▶ [Problem to solve]
Take the line that contains "low.cream = Color(0.4, 0.3, 0.2)" as the first line and the last line of the material below as the final one; reproduce exactly the lines between, inclusive.

##############################

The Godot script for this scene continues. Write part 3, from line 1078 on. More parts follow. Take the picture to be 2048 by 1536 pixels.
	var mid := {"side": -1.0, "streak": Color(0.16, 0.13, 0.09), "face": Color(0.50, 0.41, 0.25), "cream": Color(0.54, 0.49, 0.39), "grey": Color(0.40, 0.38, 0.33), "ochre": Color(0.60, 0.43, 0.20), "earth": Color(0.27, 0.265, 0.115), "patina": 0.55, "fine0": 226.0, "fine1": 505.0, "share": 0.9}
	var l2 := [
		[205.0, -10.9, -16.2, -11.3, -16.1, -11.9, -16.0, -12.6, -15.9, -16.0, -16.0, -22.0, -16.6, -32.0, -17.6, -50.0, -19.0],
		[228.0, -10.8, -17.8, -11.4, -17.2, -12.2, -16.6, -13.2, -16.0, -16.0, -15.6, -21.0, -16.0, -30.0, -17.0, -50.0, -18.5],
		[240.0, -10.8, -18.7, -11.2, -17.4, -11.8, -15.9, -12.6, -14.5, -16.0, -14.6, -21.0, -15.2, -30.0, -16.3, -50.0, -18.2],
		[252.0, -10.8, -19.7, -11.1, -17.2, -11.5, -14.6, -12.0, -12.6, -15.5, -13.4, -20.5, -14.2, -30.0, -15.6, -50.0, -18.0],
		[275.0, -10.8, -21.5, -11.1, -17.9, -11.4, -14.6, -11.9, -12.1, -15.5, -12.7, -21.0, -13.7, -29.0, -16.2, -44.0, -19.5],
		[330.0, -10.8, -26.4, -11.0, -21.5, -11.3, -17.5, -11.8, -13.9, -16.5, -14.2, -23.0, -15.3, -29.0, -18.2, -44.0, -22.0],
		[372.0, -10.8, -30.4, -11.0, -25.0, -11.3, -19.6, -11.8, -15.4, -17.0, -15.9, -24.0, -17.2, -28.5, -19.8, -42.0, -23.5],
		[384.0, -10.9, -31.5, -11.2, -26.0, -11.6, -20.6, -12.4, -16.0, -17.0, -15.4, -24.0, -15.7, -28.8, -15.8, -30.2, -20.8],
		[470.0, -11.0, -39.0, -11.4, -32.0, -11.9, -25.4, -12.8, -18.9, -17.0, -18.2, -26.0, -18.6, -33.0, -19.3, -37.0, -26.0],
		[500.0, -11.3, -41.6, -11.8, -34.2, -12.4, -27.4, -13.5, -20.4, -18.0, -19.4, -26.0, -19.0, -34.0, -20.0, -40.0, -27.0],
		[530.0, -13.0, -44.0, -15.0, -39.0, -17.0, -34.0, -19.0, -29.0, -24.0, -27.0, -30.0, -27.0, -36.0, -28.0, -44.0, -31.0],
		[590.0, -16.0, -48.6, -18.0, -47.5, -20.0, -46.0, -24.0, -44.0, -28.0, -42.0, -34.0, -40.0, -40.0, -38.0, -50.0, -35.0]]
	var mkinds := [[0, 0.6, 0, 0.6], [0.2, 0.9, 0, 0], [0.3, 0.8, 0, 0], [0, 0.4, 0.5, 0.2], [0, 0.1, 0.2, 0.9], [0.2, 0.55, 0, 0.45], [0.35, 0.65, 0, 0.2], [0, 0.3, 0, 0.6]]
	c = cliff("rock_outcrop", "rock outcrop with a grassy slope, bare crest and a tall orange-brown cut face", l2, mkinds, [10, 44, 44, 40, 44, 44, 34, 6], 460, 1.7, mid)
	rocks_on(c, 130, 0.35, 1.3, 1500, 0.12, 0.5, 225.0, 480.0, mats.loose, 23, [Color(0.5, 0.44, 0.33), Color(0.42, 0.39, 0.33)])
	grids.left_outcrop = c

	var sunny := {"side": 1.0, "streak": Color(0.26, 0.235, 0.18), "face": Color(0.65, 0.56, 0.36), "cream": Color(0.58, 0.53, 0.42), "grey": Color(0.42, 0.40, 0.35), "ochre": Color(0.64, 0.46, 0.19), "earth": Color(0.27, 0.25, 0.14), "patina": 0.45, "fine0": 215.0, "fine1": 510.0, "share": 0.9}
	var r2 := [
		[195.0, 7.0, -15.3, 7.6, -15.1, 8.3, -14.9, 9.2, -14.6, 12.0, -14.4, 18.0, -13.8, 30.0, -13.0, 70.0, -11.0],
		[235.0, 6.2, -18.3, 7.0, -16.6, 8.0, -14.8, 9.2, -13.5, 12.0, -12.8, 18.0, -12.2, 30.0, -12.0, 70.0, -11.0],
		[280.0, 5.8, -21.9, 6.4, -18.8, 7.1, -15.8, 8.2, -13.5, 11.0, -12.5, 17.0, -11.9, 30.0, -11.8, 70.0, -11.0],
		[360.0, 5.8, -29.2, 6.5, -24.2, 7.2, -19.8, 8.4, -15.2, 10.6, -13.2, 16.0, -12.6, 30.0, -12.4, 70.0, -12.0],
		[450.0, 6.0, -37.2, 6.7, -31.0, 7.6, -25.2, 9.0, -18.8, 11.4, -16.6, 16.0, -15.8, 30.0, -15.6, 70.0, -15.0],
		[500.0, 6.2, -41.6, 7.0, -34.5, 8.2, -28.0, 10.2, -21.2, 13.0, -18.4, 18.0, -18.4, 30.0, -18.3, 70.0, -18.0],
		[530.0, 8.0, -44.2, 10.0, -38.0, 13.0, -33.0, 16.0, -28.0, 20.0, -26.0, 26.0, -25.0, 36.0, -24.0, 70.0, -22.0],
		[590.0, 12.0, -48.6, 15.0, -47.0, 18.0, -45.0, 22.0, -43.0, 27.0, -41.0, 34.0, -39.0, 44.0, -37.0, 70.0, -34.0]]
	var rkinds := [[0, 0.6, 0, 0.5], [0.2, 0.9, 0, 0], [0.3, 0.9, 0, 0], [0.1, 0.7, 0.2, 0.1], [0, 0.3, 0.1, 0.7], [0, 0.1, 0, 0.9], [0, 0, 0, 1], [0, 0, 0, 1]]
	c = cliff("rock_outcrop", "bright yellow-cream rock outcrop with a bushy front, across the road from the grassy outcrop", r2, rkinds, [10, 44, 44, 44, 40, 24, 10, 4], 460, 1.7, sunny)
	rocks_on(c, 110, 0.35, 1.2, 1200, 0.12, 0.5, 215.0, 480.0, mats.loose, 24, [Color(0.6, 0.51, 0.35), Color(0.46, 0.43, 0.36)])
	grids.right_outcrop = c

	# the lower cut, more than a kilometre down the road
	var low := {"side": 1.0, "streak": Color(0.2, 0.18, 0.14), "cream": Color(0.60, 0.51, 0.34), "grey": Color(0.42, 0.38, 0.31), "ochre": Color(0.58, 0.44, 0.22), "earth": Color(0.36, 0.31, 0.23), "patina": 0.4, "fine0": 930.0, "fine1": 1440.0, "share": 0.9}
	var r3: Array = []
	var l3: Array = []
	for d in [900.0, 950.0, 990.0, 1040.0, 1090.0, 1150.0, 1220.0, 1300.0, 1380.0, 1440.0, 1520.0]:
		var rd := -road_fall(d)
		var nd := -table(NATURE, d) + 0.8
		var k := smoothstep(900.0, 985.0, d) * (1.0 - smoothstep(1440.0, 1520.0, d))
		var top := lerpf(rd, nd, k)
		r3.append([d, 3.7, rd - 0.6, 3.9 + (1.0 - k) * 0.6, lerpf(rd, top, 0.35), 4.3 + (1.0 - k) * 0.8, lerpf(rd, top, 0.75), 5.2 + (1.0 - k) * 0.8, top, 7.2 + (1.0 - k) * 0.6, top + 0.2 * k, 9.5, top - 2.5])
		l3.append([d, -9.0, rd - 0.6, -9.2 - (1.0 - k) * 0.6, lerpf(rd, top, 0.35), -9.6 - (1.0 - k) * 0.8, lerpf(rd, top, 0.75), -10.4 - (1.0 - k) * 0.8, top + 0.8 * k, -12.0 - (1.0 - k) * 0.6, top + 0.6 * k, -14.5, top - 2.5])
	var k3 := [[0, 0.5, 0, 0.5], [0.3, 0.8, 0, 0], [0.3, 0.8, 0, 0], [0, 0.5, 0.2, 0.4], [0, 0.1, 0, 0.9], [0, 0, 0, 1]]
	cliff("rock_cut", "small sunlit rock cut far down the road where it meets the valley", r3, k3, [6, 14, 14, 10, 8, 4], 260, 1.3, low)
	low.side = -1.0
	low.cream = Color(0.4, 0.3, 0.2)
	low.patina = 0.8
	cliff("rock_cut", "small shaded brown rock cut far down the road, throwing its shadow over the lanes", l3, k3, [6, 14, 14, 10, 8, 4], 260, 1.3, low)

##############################

▶ [Task result]
	low.cream = Color(0.4, 0.3, 0.2)
	low.patina = 0.8
	cliff("rock_cut", "small shaded brown rock cut far down the road, throwing its shadow over the lanes", l3, k3, [6, 14, 14, 10, 8, 4], 260, 1.3, low)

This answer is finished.